Your objective => What follows is a listing; restate every line of it word for word.

Data excerpt =>
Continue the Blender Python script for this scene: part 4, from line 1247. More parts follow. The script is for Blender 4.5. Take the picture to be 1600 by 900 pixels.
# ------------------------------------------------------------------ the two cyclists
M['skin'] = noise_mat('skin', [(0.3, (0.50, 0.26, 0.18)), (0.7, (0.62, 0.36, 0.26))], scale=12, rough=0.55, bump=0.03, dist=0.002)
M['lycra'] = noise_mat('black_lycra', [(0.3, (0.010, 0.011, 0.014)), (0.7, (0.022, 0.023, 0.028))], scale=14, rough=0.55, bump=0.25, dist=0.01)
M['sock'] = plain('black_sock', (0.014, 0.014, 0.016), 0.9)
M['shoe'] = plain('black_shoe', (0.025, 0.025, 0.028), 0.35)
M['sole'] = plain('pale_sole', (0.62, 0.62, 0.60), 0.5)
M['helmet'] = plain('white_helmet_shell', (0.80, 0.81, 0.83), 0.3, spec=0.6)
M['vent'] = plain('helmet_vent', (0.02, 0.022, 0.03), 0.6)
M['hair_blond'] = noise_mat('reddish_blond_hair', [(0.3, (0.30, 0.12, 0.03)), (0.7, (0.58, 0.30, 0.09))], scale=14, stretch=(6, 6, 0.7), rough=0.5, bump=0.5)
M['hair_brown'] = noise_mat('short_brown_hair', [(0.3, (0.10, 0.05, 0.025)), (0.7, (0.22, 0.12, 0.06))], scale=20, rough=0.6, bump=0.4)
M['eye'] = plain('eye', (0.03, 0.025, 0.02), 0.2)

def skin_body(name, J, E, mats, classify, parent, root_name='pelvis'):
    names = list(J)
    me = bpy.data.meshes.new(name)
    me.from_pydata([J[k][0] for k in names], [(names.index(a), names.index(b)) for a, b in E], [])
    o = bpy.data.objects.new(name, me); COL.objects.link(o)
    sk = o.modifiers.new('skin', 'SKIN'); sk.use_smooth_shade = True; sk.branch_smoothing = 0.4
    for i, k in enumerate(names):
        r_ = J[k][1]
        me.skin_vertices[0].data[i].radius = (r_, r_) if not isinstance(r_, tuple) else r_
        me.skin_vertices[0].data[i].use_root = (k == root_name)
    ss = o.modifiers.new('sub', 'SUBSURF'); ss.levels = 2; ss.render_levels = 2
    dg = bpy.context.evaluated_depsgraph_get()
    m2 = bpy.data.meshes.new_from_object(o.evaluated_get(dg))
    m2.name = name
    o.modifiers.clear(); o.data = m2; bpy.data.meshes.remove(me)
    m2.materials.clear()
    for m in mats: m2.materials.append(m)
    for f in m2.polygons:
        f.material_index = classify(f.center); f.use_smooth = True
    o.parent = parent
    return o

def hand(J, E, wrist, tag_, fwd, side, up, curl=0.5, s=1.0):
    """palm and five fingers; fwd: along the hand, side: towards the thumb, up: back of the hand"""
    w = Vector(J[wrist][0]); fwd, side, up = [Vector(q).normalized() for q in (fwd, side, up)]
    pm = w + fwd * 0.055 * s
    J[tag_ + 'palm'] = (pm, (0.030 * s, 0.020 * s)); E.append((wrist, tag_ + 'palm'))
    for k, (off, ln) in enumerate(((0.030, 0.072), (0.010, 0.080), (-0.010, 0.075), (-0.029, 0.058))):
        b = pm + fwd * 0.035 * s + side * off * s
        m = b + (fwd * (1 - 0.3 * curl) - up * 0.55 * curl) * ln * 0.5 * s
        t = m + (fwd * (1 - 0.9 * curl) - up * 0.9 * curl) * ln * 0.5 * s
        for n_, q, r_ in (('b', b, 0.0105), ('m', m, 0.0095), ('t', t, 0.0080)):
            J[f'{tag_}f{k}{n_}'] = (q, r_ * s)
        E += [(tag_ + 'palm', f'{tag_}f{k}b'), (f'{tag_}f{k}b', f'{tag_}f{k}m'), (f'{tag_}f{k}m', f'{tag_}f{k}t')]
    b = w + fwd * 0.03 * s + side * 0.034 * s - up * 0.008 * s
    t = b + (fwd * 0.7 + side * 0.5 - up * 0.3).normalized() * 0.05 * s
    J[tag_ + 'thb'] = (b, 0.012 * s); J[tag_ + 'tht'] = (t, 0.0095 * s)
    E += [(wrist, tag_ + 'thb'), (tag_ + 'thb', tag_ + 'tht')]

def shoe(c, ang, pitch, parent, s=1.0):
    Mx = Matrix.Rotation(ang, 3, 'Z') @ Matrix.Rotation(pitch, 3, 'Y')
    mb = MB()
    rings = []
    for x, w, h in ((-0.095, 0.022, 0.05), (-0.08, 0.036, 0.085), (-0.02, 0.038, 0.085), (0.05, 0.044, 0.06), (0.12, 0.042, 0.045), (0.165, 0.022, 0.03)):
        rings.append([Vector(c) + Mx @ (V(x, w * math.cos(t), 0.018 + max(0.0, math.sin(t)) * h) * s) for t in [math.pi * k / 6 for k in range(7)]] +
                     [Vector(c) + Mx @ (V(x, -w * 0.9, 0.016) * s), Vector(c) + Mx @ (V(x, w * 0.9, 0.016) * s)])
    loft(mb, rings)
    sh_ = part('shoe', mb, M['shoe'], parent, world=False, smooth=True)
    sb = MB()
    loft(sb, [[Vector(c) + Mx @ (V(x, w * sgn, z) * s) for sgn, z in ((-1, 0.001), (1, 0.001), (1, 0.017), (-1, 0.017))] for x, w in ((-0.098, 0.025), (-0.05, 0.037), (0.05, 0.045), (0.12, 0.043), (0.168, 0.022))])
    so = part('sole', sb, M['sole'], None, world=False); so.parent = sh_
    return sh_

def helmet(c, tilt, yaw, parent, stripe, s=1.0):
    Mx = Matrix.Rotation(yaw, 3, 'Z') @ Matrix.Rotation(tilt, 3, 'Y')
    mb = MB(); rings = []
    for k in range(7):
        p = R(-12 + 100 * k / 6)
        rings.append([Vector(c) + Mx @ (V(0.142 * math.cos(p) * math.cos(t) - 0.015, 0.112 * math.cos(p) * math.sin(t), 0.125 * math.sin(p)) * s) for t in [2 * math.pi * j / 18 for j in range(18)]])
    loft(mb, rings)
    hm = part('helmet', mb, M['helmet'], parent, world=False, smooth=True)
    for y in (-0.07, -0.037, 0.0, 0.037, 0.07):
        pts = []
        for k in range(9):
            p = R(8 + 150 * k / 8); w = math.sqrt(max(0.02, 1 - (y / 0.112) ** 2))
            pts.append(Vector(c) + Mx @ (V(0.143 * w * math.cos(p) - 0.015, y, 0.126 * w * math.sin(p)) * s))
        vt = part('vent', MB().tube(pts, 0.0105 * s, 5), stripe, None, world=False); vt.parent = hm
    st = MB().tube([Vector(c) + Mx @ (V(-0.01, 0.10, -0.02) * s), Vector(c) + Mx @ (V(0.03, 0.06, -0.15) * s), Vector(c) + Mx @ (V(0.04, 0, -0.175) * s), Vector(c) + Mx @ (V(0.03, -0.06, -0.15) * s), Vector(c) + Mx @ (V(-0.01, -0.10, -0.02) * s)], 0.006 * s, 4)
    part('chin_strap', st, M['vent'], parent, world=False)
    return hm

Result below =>
Continue the Blender Python script for this scene: part 4, from line 1247. More parts follow. The script is for Blender 4.5. Take the picture to be 1600 by 900 pixels.
# ------------------------------------------------------------------ the two cyclists
M['skin'] = noise_mat('skin', [(0.3, (0.50, 0.26, 0.18)), (0.7, (0.62, 0.36, 0.26))], scale=12, rough=0.55, bump=0.03, dist=0.002)
M['lycra'] = noise_mat('black_lycra', [(0.3, (0.010, 0.011, 0.014)), (0.7, (0.022, 0.023, 0.028))], scale=14, rough=0.55, bump=0.25, dist=0.01)
M['sock'] = plain('black_sock', (0.014, 0.014, 0.016), 0.9)
M['shoe'] = plain('black_shoe', (0.025, 0.025, 0.028), 0.35)
M['sole'] = plain('pale_sole', (0.62, 0.62, 0.60), 0.5)
M['helmet'] = plain('white_helmet_shell', (0.80, 0.81, 0.83), 0.3, spec=0.6)
M['vent'] = plain('helmet_vent', (0.02, 0.022, 0.03), 0.6)
M['hair_blond'] = noise_mat('reddish_blond_hair', [(0.3, (0.30, 0.12, 0.03)), (0.7, (0.58, 0.30, 0.09))], scale=14, stretch=(6, 6, 0.7), rough=0.5, bump=0.5)
M['hair_brown'] = noise_mat('short_brown_hair', [(0.3, (0.10, 0.05, 0.025)), (0.7, (0.22, 0.12, 0.06))], scale=20, rough=0.6, bump=0.4)
M['eye'] = plain('eye', (0.03, 0.025, 0.02), 0.2)

def skin_body(name, J, E, mats, classify, parent, root_name='pelvis'):
    names = list(J)
    me = bpy.data.meshes.new(name)
    me.from_pydata([J[k][0] for k in names], [(names.index(a), names.index(b)) for a, b in E], [])
    o = bpy.data.objects.new(name, me); COL.objects.link(o)
    sk = o.modifiers.new('skin', 'SKIN'); sk.use_smooth_shade = True; sk.branch_smoothing = 0.4
    for i, k in enumerate(names):
        r_ = J[k][1]
        me.skin_vertices[0].data[i].radius = (r_, r_) if not isinstance(r_, tuple) else r_
        me.skin_vertices[0].data[i].use_root = (k == root_name)
    ss = o.modifiers.new('sub', 'SUBSURF'); ss.levels = 2; ss.render_levels = 2
    dg = bpy.context.evaluated_depsgraph_get()
    m2 = bpy.data.meshes.new_from_object(o.evaluated_get(dg))
    m2.name = name
    o.modifiers.clear(); o.data = m2; bpy.data.meshes.remove(me)
    m2.materials.clear()
    for m in mats: m2.materials.append(m)
    for f in m2.polygons:
        f.material_index = classify(f.center); f.use_smooth = True
    o.parent = parent
    return o

def hand(J, E, wrist, tag_, fwd, side, up, curl=0.5, s=1.0):
    """palm and five fingers; fwd: along the hand, side: towards the thumb, up: back of the hand"""
    w = Vector(J[wrist][0]); fwd, side, up = [Vector(q).normalized() for q in (fwd, side, up)]
    pm = w + fwd * 0.055 * s
    J[tag_ + 'palm'] = (pm, (0.030 * s, 0.020 * s)); E.append((wrist, tag_ + 'palm'))
    for k, (off, ln) in enumerate(((0.030, 0.072), (0.010, 0.080), (-0.010, 0.075), (-0.029, 0.058))):
        b = pm + fwd * 0.035 * s + side * off * s
        m = b + (fwd * (1 - 0.3 * curl) - up * 0.55 * curl) * ln * 0.5 * s
        t = m + (fwd * (1 - 0.9 * curl) - up * 0.9 * curl) * ln * 0.5 * s
        for n_, q, r_ in (('b', b, 0.0105), ('m', m, 0.0095), ('t', t, 0.0080)):
            J[f'{tag_}f{k}{n_}'] = (q, r_ * s)
        E += [(tag_ + 'palm', f'{tag_}f{k}b'), (f'{tag_}f{k}b', f'{tag_}f{k}m'), (f'{tag_}f{k}m', f'{tag_}f{k}t')]
    b = w + fwd * 0.03 * s + side * 0.034 * s - up * 0.008 * s
    t = b + (fwd * 0.7 + side * 0.5 - up * 0.3).normalized() * 0.05 * s
    J[tag_ + 'thb'] = (b, 0.012 * s); J[tag_ + 'tht'] = (t, 0.0095 * s)
    E += [(wrist, tag_ + 'thb'), (tag_ + 'thb', tag_ + 'tht')]

def shoe(c, ang, pitch, parent, s=1.0):
    Mx = Matrix.Rotation(ang, 3, 'Z') @ Matrix.Rotation(pitch, 3, 'Y')
    mb = MB()
    rings = []
    for x, w, h in ((-0.095, 0.022, 0.05), (-0.08, 0.036, 0.085), (-0.02, 0.038, 0.085), (0.05, 0.044, 0.06), (0.12, 0.042, 0.045), (0.165, 0.022, 0.03)):
        rings.append([Vector(c) + Mx @ (V(x, w * math.cos(t), 0.018 + max(0.0, math.sin(t)) * h) * s) for t in [math.pi * k / 6 for k in range(7)]] +
                     [Vector(c) + Mx @ (V(x, -w * 0.9, 0.016) * s), Vector(c) + Mx @ (V(x, w * 0.9, 0.016) * s)])
    loft(mb, rings)
    sh_ = part('shoe', mb, M['shoe'], parent, world=False, smooth=True)
    sb = MB()
    loft(sb, [[Vector(c) + Mx @ (V(x, w * sgn, z) * s) for sgn, z in ((-1, 0.001), (1, 0.001), (1, 0.017), (-1, 0.017))] for x, w in ((-0.098, 0.025), (-0.05, 0.037), (0.05, 0.045), (0.12, 0.043), (0.168, 0.022))])
    so = part('sole', sb, M['sole'], None, world=False); so.parent = sh_
    return sh_

def helmet(c, tilt, yaw, parent, stripe, s=1.0):
    Mx = Matrix.Rotation(yaw, 3, 'Z') @ Matrix.Rotation(tilt, 3, 'Y')
    mb = MB(); rings = []
    for k in range(7):
        p = R(-12 + 100 * k / 6)
        rings.append([Vector(c) + Mx @ (V(0.142 * math.cos(p) * math.cos(t) - 0.015, 0.112 * math.cos(p) * math.sin(t), 0.125 * math.sin(p)) * s) for t in [2 * math.pi * j / 18 for j in range(18)]])
    loft(mb, rings)
    hm = part('helmet', mb, M['helmet'], parent, world=False, smooth=True)
    for y in (-0.07, -0.037, 0.0, 0.037, 0.07):
        pts = []
        for k in range(9):
            p = R(8 + 150 * k / 8); w = math.sqrt(max(0.02, 1 - (y / 0.112) ** 2))
            pts.append(Vector(c) + Mx @ (V(0.143 * w * math.cos(p) - 0.015, y, 0.126 * w * math.sin(p)) * s))
        vt = part('vent', MB().tube(pts, 0.0105 * s, 5), stripe, None, world=False); vt.parent = hm
    st = MB().tube([Vector(c) + Mx @ (V(-0.01, 0.10, -0.02) * s), Vector(c) + Mx @ (V(0.03, 0.06, -0.15) * s), Vector(c) + Mx @ (V(0.04, 0, -0.175) * s), Vector(c) + Mx @ (V(0.03, -0.06, -0.15) * s), Vector(c) + Mx @ (V(-0.01, -0.10, -0.02) * s)], 0.006 * s, 4)
    part('chin_strap', st, M['vent'], parent, world=False)
    return hm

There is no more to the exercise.